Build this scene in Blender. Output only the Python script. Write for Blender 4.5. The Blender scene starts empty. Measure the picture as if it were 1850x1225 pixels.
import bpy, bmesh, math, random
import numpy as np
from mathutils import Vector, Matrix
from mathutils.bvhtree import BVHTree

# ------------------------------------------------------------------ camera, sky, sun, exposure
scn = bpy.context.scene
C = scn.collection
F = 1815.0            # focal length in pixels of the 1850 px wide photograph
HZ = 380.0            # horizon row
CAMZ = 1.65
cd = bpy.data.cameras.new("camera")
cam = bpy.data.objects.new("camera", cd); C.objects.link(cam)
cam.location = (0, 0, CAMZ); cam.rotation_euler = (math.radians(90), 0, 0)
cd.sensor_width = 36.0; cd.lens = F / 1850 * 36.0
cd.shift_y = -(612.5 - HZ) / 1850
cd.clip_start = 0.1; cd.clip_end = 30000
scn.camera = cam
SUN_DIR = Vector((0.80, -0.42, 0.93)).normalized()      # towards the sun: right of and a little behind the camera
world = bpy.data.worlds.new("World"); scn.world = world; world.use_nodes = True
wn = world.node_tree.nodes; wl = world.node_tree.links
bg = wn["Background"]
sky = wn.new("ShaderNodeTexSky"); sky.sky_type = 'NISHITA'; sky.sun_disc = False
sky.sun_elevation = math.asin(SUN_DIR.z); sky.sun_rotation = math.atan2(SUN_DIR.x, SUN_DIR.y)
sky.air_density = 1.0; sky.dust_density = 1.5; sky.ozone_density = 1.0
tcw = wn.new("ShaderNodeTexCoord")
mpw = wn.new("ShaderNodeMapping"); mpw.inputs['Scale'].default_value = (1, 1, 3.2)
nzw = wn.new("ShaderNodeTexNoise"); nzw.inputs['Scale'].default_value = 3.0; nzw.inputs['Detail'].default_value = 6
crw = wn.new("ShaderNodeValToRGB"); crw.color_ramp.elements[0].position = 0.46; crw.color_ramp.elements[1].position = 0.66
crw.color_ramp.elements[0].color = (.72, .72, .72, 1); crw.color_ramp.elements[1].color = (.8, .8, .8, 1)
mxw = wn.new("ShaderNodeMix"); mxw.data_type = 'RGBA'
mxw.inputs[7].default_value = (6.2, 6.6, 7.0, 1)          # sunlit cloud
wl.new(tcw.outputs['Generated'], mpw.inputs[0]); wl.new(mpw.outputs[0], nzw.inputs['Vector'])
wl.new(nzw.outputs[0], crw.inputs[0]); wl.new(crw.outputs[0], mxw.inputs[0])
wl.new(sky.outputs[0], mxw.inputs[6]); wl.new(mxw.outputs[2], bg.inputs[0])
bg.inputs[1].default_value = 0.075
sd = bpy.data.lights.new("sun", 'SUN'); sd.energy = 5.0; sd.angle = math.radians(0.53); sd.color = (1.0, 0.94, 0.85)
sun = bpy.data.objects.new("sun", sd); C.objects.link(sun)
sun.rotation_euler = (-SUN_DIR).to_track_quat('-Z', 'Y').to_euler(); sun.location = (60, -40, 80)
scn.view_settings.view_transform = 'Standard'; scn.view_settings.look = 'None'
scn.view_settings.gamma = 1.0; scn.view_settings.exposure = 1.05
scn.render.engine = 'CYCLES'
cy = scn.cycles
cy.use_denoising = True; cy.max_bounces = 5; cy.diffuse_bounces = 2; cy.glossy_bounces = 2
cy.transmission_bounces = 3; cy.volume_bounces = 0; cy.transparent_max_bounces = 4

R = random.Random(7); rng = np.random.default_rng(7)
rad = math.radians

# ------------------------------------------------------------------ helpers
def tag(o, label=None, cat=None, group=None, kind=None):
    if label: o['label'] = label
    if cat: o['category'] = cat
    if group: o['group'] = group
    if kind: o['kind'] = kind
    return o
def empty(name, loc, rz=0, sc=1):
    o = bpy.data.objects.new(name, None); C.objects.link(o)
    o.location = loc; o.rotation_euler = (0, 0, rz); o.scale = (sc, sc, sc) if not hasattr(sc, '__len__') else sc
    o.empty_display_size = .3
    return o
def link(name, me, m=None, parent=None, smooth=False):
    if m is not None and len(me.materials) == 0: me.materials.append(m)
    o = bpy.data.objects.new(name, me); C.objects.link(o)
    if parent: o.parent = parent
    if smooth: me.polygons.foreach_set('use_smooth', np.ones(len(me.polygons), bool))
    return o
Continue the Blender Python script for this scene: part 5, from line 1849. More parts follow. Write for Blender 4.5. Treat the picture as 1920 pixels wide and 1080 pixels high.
────────
Write out every entry above, word for word.

Build this scene in Blender. Output only the Python script. Write for Blender 4.5. The Blender scene starts empty. Measure the picture as if it were 1850x1225 pixels.
import bpy, bmesh, math, random
import numpy as np
from mathutils import Vector, Matrix
from mathutils.bvhtree import BVHTree

# ------------------------------------------------------------------ camera, sky, sun, exposure
scn = bpy.context.scene
C = scn.collection
F = 1815.0            # focal length in pixels of the 1850 px wide photograph
HZ = 380.0            # horizon row
CAMZ = 1.65
cd = bpy.data.cameras.new("camera")
cam = bpy.data.objects.new("camera", cd); C.objects.link(cam)
cam.location = (0, 0, CAMZ); cam.rotation_euler = (math.radians(90), 0, 0)
cd.sensor_width = 36.0; cd.lens = F / 1850 * 36.0
cd.shift_y = -(612.5 - HZ) / 1850
cd.clip_start = 0.1; cd.clip_end = 30000
scn.camera = cam
SUN_DIR = Vector((0.80, -0.42, 0.93)).normalized()      # towards the sun: right of and a little behind the camera
world = bpy.data.worlds.new("World"); scn.world = world; world.use_nodes = True
wn = world.node_tree.nodes; wl = world.node_tree.links
bg = wn["Background"]
sky = wn.new("ShaderNodeTexSky"); sky.sky_type = 'NISHITA'; sky.sun_disc = False
sky.sun_elevation = math.asin(SUN_DIR.z); sky.sun_rotation = math.atan2(SUN_DIR.x, SUN_DIR.y)
sky.air_density = 1.0; sky.dust_density = 1.5; sky.ozone_density = 1.0
tcw = wn.new("ShaderNodeTexCoord")
mpw = wn.new("ShaderNodeMapping"); mpw.inputs['Scale'].default_value = (1, 1, 3.2)
nzw = wn.new("ShaderNodeTexNoise"); nzw.inputs['Scale'].default_value = 3.0; nzw.inputs['Detail'].default_value = 6
crw = wn.new("ShaderNodeValToRGB"); crw.color_ramp.elements[0].position = 0.46; crw.color_ramp.elements[1].position = 0.66
crw.color_ramp.elements[0].color = (.72, .72, .72, 1); crw.color_ramp.elements[1].color = (.8, .8, .8, 1)
mxw = wn.new("ShaderNodeMix"); mxw.data_type = 'RGBA'
mxw.inputs[7].default_value = (6.2, 6.6, 7.0, 1)          # sunlit cloud
wl.new(tcw.outputs['Generated'], mpw.inputs[0]); wl.new(mpw.outputs[0], nzw.inputs['Vector'])
wl.new(nzw.outputs[0], crw.inputs[0]); wl.new(crw.outputs[0], mxw.inputs[0])
wl.new(sky.outputs[0], mxw.inputs[6]); wl.new(mxw.outputs[2], bg.inputs[0])
bg.inputs[1].default_value = 0.075
sd = bpy.data.lights.new("sun", 'SUN'); sd.energy = 5.0; sd.angle = math.radians(0.53); sd.color = (1.0, 0.94, 0.85)
sun = bpy.data.objects.new("sun", sd); C.objects.link(sun)
sun.rotation_euler = (-SUN_DIR).to_track_quat('-Z', 'Y').to_euler(); sun.location = (60, -40, 80)
scn.view_settings.view_transform = 'Standard'; scn.view_settings.look = 'None'
scn.view_settings.gamma = 1.0; scn.view_settings.exposure = 1.05
scn.render.engine = 'CYCLES'
cy = scn.cycles
cy.use_denoising = True; cy.max_bounces = 5; cy.diffuse_bounces = 2; cy.glossy_bounces = 2
cy.transmission_bounces = 3; cy.volume_bounces = 0; cy.transparent_max_bounces = 4

R = random.Random(7); rng = np.random.default_rng(7)
rad = math.radians

# ------------------------------------------------------------------ helpers
def tag(o, label=None, cat=None, group=None, kind=None):
    if label: o['label'] = label
    if cat: o['category'] = cat
    if group: o['group'] = group
    if kind: o['kind'] = kind
    return o
def empty(name, loc, rz=0, sc=1):
    o = bpy.data.objects.new(name, None); C.objects.link(o)
    o.location = loc; o.rotation_euler = (0, 0, rz); o.scale = (sc, sc, sc) if not hasattr(sc, '__len__') else sc
    o.empty_display_size = .3
    return o
def link(name, me, m=None, parent=None, smooth=False):
    if m is not None and len(me.materials) == 0: me.materials.append(m)
    o = bpy.data.objects.new(name, me); C.objects.link(o)
    if parent: o.parent = parent
    if smooth: me.polygons.foreach_set('use_smooth', np.ones(len(me.polygons), bool))
    return o
Continue the Blender Python script for this scene: part 5, from line 1849. More parts follow. Write for Blender 4.5. Treat the picture as 1920 pixels wide and 1080 pixels high.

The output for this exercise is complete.